There is nevertheless the first three tracks and a piano-driven duet entitled ‘Passing through the stairs’ which surprisingly introduces a Nick Cave aspect to Elysian Fields’ universe. These two universes are not that far away but this song which is not unhealthy but definitely not sane really evokes NC’s poisonous duets in Murder Ballads. Strangely, this is the only ominous song here. ‘Shrinking Heads in the Sunset’ is somehow reminiscent of Morphine thanks to its roaming saxophone but never acquires the aforementioned song’s quality.

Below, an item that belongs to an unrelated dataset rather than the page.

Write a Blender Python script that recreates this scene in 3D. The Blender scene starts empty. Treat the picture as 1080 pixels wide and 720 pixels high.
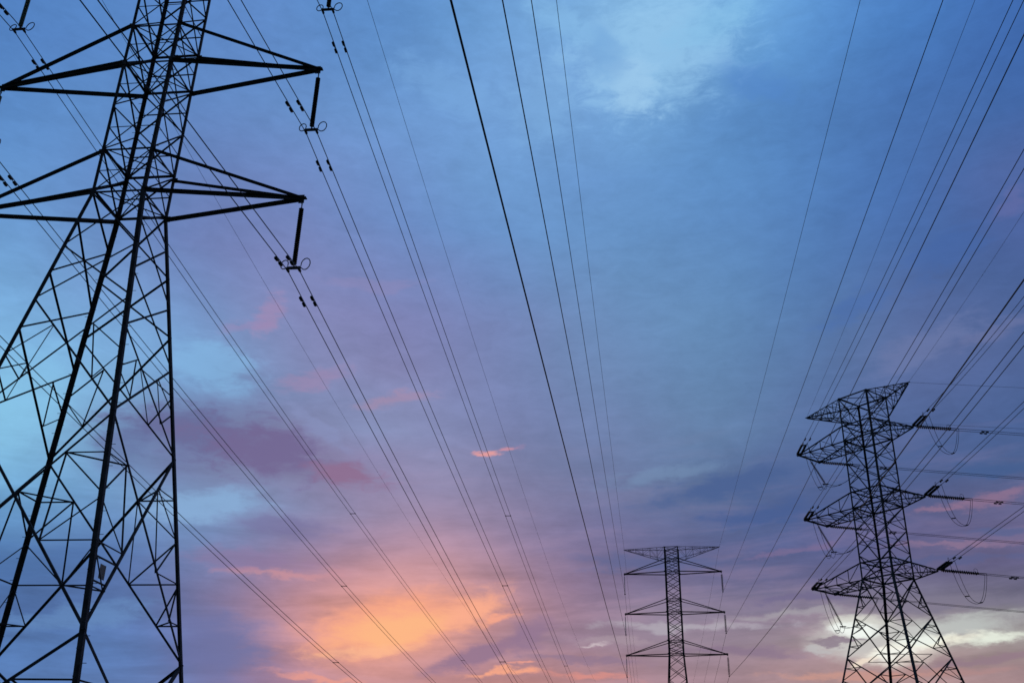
import bpy, bmesh, math, random
from mathutils import Vector, Matrix
random.seed(7)
S = bpy.context.scene
COL = S.collection
R = math.radians

# ------------------------------------------------------------------ camera
cd = bpy.data.cameras.new('camera')
cam = bpy.data.objects.new('camera', cd)
COL.objects.link(cam)
S.camera = cam
PITCH, ROLL, FPX, EYE = 0.4519, 0.0212, 1059.68, 1.6
cd.sensor_fit = 'HORIZONTAL'
cd.sensor_width = 36.0
cd.lens = 36.0 * FPX / 1080.0
cd.clip_start = 0.1
cd.clip_end = 20000
Fv = Vector((0, math.cos(PITCH), math.sin(PITCH)))
U0 = Vector((0, -math.sin(PITCH), math.cos(PITCH)))
R0 = Vector((1, 0, 0))
Rv = math.cos(ROLL) * R0 + math.sin(ROLL) * U0
Uv = -math.sin(ROLL) * R0 + math.cos(ROLL) * U0
cam.matrix_world = Matrix(((Rv.x, Uv.x, -Fv.x, 0), (Rv.y, Uv.y, -Fv.y, 0), (Rv.z, Uv.z, -Fv.z, EYE), (0, 0, 0, 1)))

S.view_settings.view_transform = 'Standard'
S.view_settings.look = 'None'
S.view_settings.exposure = 0.0
S.view_settings.gamma = 1.0
S.view_settings.use_curve_mapping = False
S.render.film_transparent = False
S.cycles.filter_width = 1.6
S.cycles.use_adaptive_sampling = True
S.cycles.adaptive_threshold = 0.01
S.cycles.adaptive_min_samples = 32
S.cycles.max_bounces = 3
S.cycles.diffuse_bounces = 1
S.cycles.glossy_bounces = 1

# ------------------------------------------------------------------ dusk sky: Nishita air under procedural cloud
def lin(c):
    c = c / 255.0
    return c / 12.92 if c <= 0.04045 else ((c + 0.055) / 1.055) ** 2.4

def lin3(c):
    return tuple(lin(v) for v in c)

WARP = (1.3, 1.1, 1.5)
SKY_AZ = (-36.0, 36.0, 31)
SKY_ROWS = [
    (4.60, ((76, 120, 180), (76, 120, 180), (76, 120, 180), (76, 120, 180), (76, 120, 180), (77, 120, 180), (78, 119, 179), (81, 118, 178), (92, 114, 170), (110, 111, 161), (138, 114, 155), (167, 125, 150), (188, 135, 146), (190, 136, 146), (199, 140, 143), (212, 146, 138), (205, 140, 137), (189, 135, 139), (170, 133, 143), (165, 134, 145), (165, 136, 146), (172, 140, 145), (181, 144, 143), (184, 145, 142), (179, 142, 142), (174, 140, 142), (170, 138, 142), (170, 138, 142), (170, 138, 142), (170, 138, 142), (170, 138, 142))),
    (6.20, ((77, 122, 182), (77, 122, 182), (77, 122, 182), (77, 122, 182), (77, 121, 181), (77, 120, 180), (78, 119, 179), (81, 118, 178), (93, 114, 169), (113, 111, 160), (141, 115, 155), (169, 126, 150), (188, 135, 146), (190, 136, 146), (199, 140, 143), (212, 146, 138), (205, 140, 137), (189, 135, 139), (171, 133, 143), (165, 134, 145), (165, 136, 146), (171, 139, 145), (180, 143, 143), (184, 145, 142), (179, 143, 142), (175, 140, 142), (171, 138, 142), (170, 138, 142), (170, 138, 142), (169, 138, 142), (169, 137, 142))),
    (7.80, ((72, 113, 172), (74, 115, 175), (75, 117, 177), (75, 119, 179), (76, 120, 180), (77, 120, 181), (78, 120, 181), (80, 118, 179), (89, 111, 171), (118, 113, 161), (169, 127, 153), (204, 143, 147), (217, 149, 143), (197, 139, 144), (180, 130, 144), (179, 131, 142), (178, 131, 141), (173, 131, 142), (163, 130, 145), (159, 131, 146), (160, 133, 146), (165, 136, 145), (171, 140, 145), (175, 143, 145), (173, 143, 145), (168, 140, 144), (164, 137, 142), (163, 137, 143), (163, 139, 144), (163, 140, 145), (164, 144, 147))),
    (9.40, ((70, 109, 167), (70, 107, 166), (70, 107, 166), (70, 108, 166), (71, 109, 168), (74, 112, 172), (77, 115, 175), (83, 116, 175), (98, 113, 167), (136, 121, 160), (189, 138, 153), (229, 156, 147), (243, 165, 143), (228, 157, 141), (196, 139, 143), (164, 126, 145), (149, 122, 147), (151, 126, 149), (150, 130, 151), (150, 133, 152), (148, 131, 150), (150, 133, 149), (162, 145, 153), (169, 154, 156), (172, 159, 158), (169, 159, 158), (166, 159, 158), (164, 159, 159), (160, 156, 157), (155, 152, 155), (149, 146, 153))),
    (11.00, ((80, 128, 184), (77, 122, 179), (75, 118, 175), (73, 114, 172), (72, 112, 169), (74, 111, 169), (77, 112, 171), (86, 114, 171), (109, 115, 165), (145, 123, 159), (186, 137, 154), (219, 152, 149), (238, 161, 145), (241, 163, 143), (228, 156, 142), (190, 138, 146), (161, 126, 148), (147, 123, 150), (143, 126, 152), (139, 128, 153), (134, 123, 150), (130, 120, 147), (133, 124, 147), (132, 124, 145), (129, 123, 143), (125, 120, 141), (121, 117, 140), (117, 114, 139), (112, 109, 138), (108, 105, 137), (106, 103, 138))),
    (12.60, ((96, 151, 202), (92, 145, 198), (88, 140, 194), (85, 135, 190), (82, 129, 185), (82, 122, 179), (82, 117, 174), (92, 120, 174), (110, 124, 173), (135, 124, 167), (162, 130, 161), (188, 140, 157), (204, 147, 153), (210, 150, 151), (197, 144, 151), (172, 133, 152), (150, 123, 152), (134, 116, 151), (126, 114, 151), (118, 112, 150), (109, 107, 147), (102, 103, 144), (101, 101, 142), (100, 99, 140), (102, 100, 140), (105, 101, 140), (104, 100, 139), (102, 99, 139), (102, 99, 140), (103, 100, 141), (104, 100, 141))),
    (14.20, ((115, 176, 219), (109, 169, 214), (104, 162, 210), (100, 156, 206), (97, 150, 201), (96, 143, 195), (96, 136, 189), (103, 138, 189), (112, 139, 188), (121, 131, 178), (135, 127, 170), (155, 133, 167), (172, 139, 165), (181, 142, 163), (168, 136, 161), (150, 128, 160), (134, 120, 157), (121, 113, 154), (111, 109, 152), (100, 104, 149), (91, 100, 147), (84, 96, 144), (84, 95, 144), (88, 95, 144), (96, 98, 144), (105, 101, 144), (106, 101, 143), (106, 102, 143), (107, 102, 143), (107, 103, 143), (106, 103, 144))),
    (15.80, ((129, 193, 231), (125, 189, 228), (122, 185, 225), (118, 180, 222), (113, 170, 215), (108, 159, 206), (109, 151, 199), (118, 154, 200), (125, 156, 201), (126, 148, 193), (133, 139, 182), (144, 137, 176), (156, 139, 174), (160, 139, 171), (151, 134, 168), (139, 128, 164), (128, 122, 162), (117, 116, 159), (106, 112, 157), (97, 109, 154), (88, 105, 151), (81, 99, 147), (79, 96, 145), (82, 97, 146), (87, 98, 146), (94, 100, 146), (99, 102, 145), (100, 102, 145), (95, 102, 146), (88, 101, 146), (82, 100, 147))),
    (17.40, ((133, 197, 234), (133, 197, 234), (132, 196, 233), (129, 193, 231), (123, 181, 222), (116, 164, 209), (110, 138, 185), (113, 129, 176), (122, 135, 179), (127, 136, 178), (133, 132, 173), (139, 132, 172), (146, 137, 176), (146, 139, 178), (139, 134, 172), (131, 128, 168), (123, 125, 166), (115, 122, 165), (107, 120, 163), (99, 118, 161), (91, 113, 158), (83, 104, 152), (79, 100, 149), (79, 99, 149), (79, 99, 149), (80, 99, 149), (78, 99, 148), (75, 99, 148), (73, 98, 148), (72, 98, 149), (72, 98, 149))),
    (19.00, ((130, 192, 232), (131, 195, 233), (132, 196, 234), (132, 196, 233), (127, 186, 226), (119, 167, 211), (109, 133, 180), (110, 121, 168), (118, 126, 170), (125, 127, 169), (132, 128, 169), (136, 132, 174), (140, 137, 179), (140, 142, 184), (132, 135, 177), (123, 128, 170), (117, 127, 170), (112, 127, 171), (107, 127, 171), (102, 127, 170), (95, 123, 166), (87, 112, 159), (83, 107, 156), (81, 104, 155), (79, 102, 153), (77, 100, 152), (75, 99, 151), (73, 98, 150), (72, 98, 150), (73, 98, 150), (73, 98, 150))),
    (20.60, ((125, 183, 229), (127, 187, 230), (128, 190, 231), (130, 191, 232), (128, 186, 228), (124, 176, 220), (116, 154, 200), (112, 137, 184), (116, 133, 178), (122, 132, 176), (129, 136, 179), (133, 146, 191), (136, 146, 190), (134, 142, 187), (126, 134, 179), (118, 128, 173), (114, 128, 173), (111, 130, 176), (108, 131, 176), (104, 132, 176), (100, 131, 174), (94, 125, 170), (88, 116, 165), (85, 110, 161), (83, 106, 157), (81, 103, 155), (78, 101, 153), (74, 99, 151), (74, 98, 150), (75, 98, 150), (75, 99, 151))),
    (22.20, ((121, 178, 227), (122, 180, 227), (124, 182, 228), (124, 182, 228), (124, 180, 226), (123, 175, 222), (119, 166, 214), (114, 154, 203), (116, 147, 195), (122, 142, 189), (128, 140, 186), (131, 142, 188), (134, 141, 186), (130, 138, 184), (122, 133, 180), (116, 129, 176), (113, 130, 177), (110, 133, 179), (107, 134, 180), (103, 135, 179), (100, 135, 179), (95, 129, 175), (89, 119, 169), (86, 113, 164), (86, 109, 161), (86, 106, 158), (82, 103, 155), (78, 100, 152), (76, 99, 151), (77, 100, 152), (77, 100, 152))),
    (24.00, ((116, 172, 225), (118, 175, 226), (120, 176, 227), (121, 176, 225), (120, 172, 222), (119, 169, 219), (118, 164, 214), (116, 158, 208), (121, 151, 200), (128, 144, 192), (132, 139, 187), (132, 137, 184), (132, 134, 182), (127, 133, 181), (121, 132, 180), (115, 131, 179), (112, 133, 180), (109, 136, 182), (106, 137, 183), (102, 137, 183), (99, 137, 182), (95, 132, 179), (90, 124, 173), (87, 117, 168), (90, 114, 164), (92, 110, 160), (87, 106, 157), (80, 102, 154), (76, 99, 153), (75, 99, 153), (74, 99, 153))),
    (26.75, ((107, 161, 217), (110, 164, 219), (112, 166, 221), (113, 164, 218), (115, 159, 214), (116, 155, 209), (114, 148, 203), (115, 143, 197), (123, 140, 192), (129, 138, 189), (130, 135, 186), (128, 133, 184), (125, 131, 183), (122, 131, 183), (118, 132, 183), (114, 133, 184), (111, 136, 185), (107, 140, 188), (104, 141, 189), (101, 141, 188), (99, 141, 188), (94, 136, 185), (88, 128, 180), (83, 121, 175), (83, 115, 169), (82, 108, 164), (78, 104, 160), (74, 101, 157), (73, 99, 156), (74, 99, 157), (75, 99, 159))),
    (29.50, ((98, 150, 211), (100, 153, 213), (102, 154, 214), (104, 151, 210), (104, 146, 205), (105, 140, 199), (107, 130, 187), (111, 129, 184), (117, 131, 185), (121, 132, 186), (120, 134, 188), (118, 134, 189), (115, 134, 189), (113, 136, 191), (110, 138, 193), (108, 140, 194), (106, 143, 195), (105, 145, 196), (102, 146, 196), (100, 144, 195), (97, 142, 194), (92, 138, 191), (86, 130, 186), (80, 123, 181), (77, 117, 177), (73, 110, 172), (71, 106, 168), (74, 103, 165), (77, 101, 163), (79, 102, 164), (81, 104, 166))),
    (32.25, ((90, 142, 204), (92, 144, 206), (94, 145, 207), (96, 144, 205), (98, 142, 202), (99, 136, 196), (102, 128, 185), (105, 127, 184), (109, 130, 187), (112, 133, 190), (110, 136, 194), (108, 139, 197), (106, 141, 200), (105, 144, 202), (104, 147, 204), (103, 148, 204), (103, 149, 204), (102, 149, 204), (101, 149, 204), (98, 146, 201), (94, 142, 198), (90, 138, 195), (85, 133, 192), (80, 127, 188), (75, 120, 183), (70, 113, 178), (71, 109, 174), (77, 107, 170), (80, 106, 168), (78, 105, 169), (73, 105, 169))),
    (35.00, ((81, 131, 197), (83, 134, 199), (87, 137, 200), (90, 139, 200), (92, 139, 199), (95, 135, 195), (97, 131, 190), (101, 133, 192), (105, 137, 196), (108, 140, 199), (109, 143, 201), (108, 145, 204), (108, 148, 207), (107, 151, 208), (107, 154, 210), (106, 154, 210), (105, 153, 210), (104, 152, 210), (102, 151, 208), (98, 148, 205), (94, 145, 203), (89, 141, 199), (85, 136, 196), (80, 130, 192), (76, 124, 188), (72, 118, 183), (70, 113, 179), (69, 110, 175), (66, 106, 172), (63, 104, 171), (63, 104, 173))),
    (37.75, ((78, 129, 195), (79, 129, 195), (82, 131, 197), (86, 134, 199), (89, 137, 200), (92, 138, 200), (95, 138, 200), (98, 140, 201), (100, 143, 204), (103, 147, 207), (105, 149, 209), (106, 151, 210), (107, 153, 211), (108, 155, 213), (110, 158, 215), (111, 160, 217), (111, 161, 217), (111, 161, 217), (110, 162, 217), (107, 160, 215), (99, 153, 211), (91, 145, 206), (86, 140, 202), (82, 135, 199), (78, 129, 194), (74, 124, 190), (70, 118, 186), (67, 114, 183), (64, 109, 179), (61, 106, 177), (60, 106, 177))),
    (40.50, ((78, 130, 196), (80, 131, 197), (82, 133, 199), (84, 135, 201), (87, 136, 202), (90, 137, 203), (93, 139, 204), (95, 140, 205), (96, 143, 207), (97, 145, 209), (97, 147, 210), (99, 150, 212), (104, 154, 214), (108, 158, 217), (112, 162, 219), (114, 164, 221), (116, 166, 222), (118, 169, 224), (121, 173, 226), (123, 177, 228), (116, 171, 224), (106, 163, 220), (97, 156, 215), (89, 147, 209), (82, 139, 204), (77, 132, 199), (71, 126, 195), (68, 121, 191), (65, 115, 186), (61, 108, 180), (60, 106, 178))),
    (43.25, ((78, 130, 196), (81, 132, 198), (83, 134, 200), (85, 135, 201), (88, 137, 203), (90, 139, 205), (93, 140, 206), (95, 142, 208), (94, 143, 208), (93, 144, 209), (93, 145, 209), (94, 147, 211), (98, 151, 213), (102, 156, 215), (107, 160, 218), (112, 165, 221), (117, 171, 224), (122, 176, 228), (129, 183, 231), (134, 189, 235), (130, 187, 234), (122, 181, 231), (113, 174, 228), (101, 161, 221), (90, 150, 214), (83, 141, 208), (77, 133, 202), (71, 126, 196), (67, 118, 189), (63, 111, 182), (60, 106, 178))),
    (46.00, ((79, 131, 197), (82, 133, 199), (84, 134, 200), (86, 136, 202), (89, 138, 204), (91, 139, 205), (93, 141, 207), (95, 142, 208), (94, 143, 209), (93, 144, 209), (92, 145, 210), (94, 148, 211), (98, 152, 214), (102, 156, 217), (106, 160, 220), (111, 166, 223), (115, 171, 226), (121, 177, 229), (127, 183, 232), (134, 190, 235), (131, 189, 235), (124, 184, 233), (117, 178, 231), (104, 165, 224), (92, 152, 216), (85, 144, 210), (79, 136, 204), (73, 128, 198), (69, 121, 192), (64, 114, 185), (61, 107, 179))),
]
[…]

Dreams that breathe your name is my least favourite Elysian Fields album. If there is no bad moment, the great songs seem to be repetitions from their previous albums. The reason why I can’t help myself from being disappointed is because I’m convinced that if one day they encrust their music with a jazzy rhythmic section, they would make an impressive record, crossover between atmospheric indie-pop and vocalist jazz. Jennifer Charles has everything to become such a recognized jazz vocalist: sublime suave voice, charming looks, cryptic lyrics which people often interpret as sexual metaphors, which by the way comes together with the band being named after the paradise place where heroes and poets go when they die in Greek Mythology. There are definitely harbingers for such a thing to happen in the future, Oren Bloedow’s jazzy chords for one, but as Charles sings it: ‘Timing is everything’… Maybe next time.

** Here is what they say in their website about this lost album:
Radioactive/Universal owns the record, as they are the ones who paid for the recording. The tapes probably live in some vault at Universal. It is possible that nobody will ever get to hear this record, though some of the songs may one day be re-recorded, when legally possible.